With the support of the Chemical Catalysis program in the Division of Chemistry, Yogesh Surendranath of the Massachusetts Institute of Technology is studying how to use renewable electricity to drive the production of value-added fuels and chemicals. Renewable energy sources such as solar and wind are poised to play an increasing role in meeting future demand for fuels and chemicals in a sustainable manner.

Currently, technologies for converting electrical energy into fuels and chemicals are inefficient and often require complicated separation and processing steps. This project aims to develop new integrated strategies for driving chemical transformations with renewable electricity by intimately coupling catalysis and separations. The work will allow graduate and undergraduate students to learn the modern techniques of renewable energy science and collaborate to discover new catalysts and materials.

The research work will also be integrated with a broad-based educational outreach effort that will employ a rhetoric-based framework to advance interactive learning, professional communication, and critical discourse in science.

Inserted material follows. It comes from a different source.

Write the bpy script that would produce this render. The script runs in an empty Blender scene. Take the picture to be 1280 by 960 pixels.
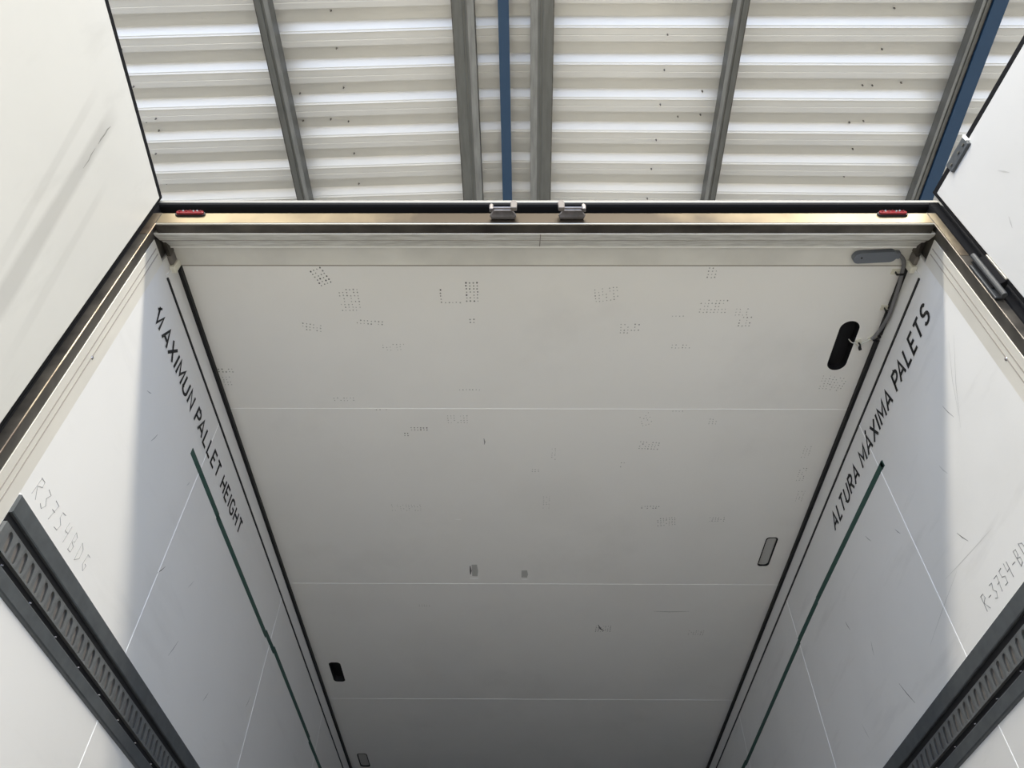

With the support of the Chemical Catalysis program in the Division of Chemistry, Yogesh Surendranath of the Massachusetts Institute of Technology is studying how to use renewable electricity to drive the synthesis of value-added fuels and chemicals. Electrosynthetic reduction reactions can be bifurcated into electrochemical proton-coupled electron transfer steps to generate reactive surface H-atoms that then hydrogenate substrates via coupled chemical reactions.

In conventional electrocatalysts, the chemical and electrochemical steps are co-localized to the same interface preventing independent control of each. This proposal advances a new paradigm for electrocatalysis in which the reaction environment of bond activation can be completely decoupled from that of electrochemical charge separation. Independent optimization of each will expose fundamentally new reactivity in electrocatalysis that could form the bedrock of new electrosynthetic reactions.

This award reflects NSF's statutory mission and has been deemed worthy of support through evaluation using the Foundation's intellectual merit and broader impacts review criteria.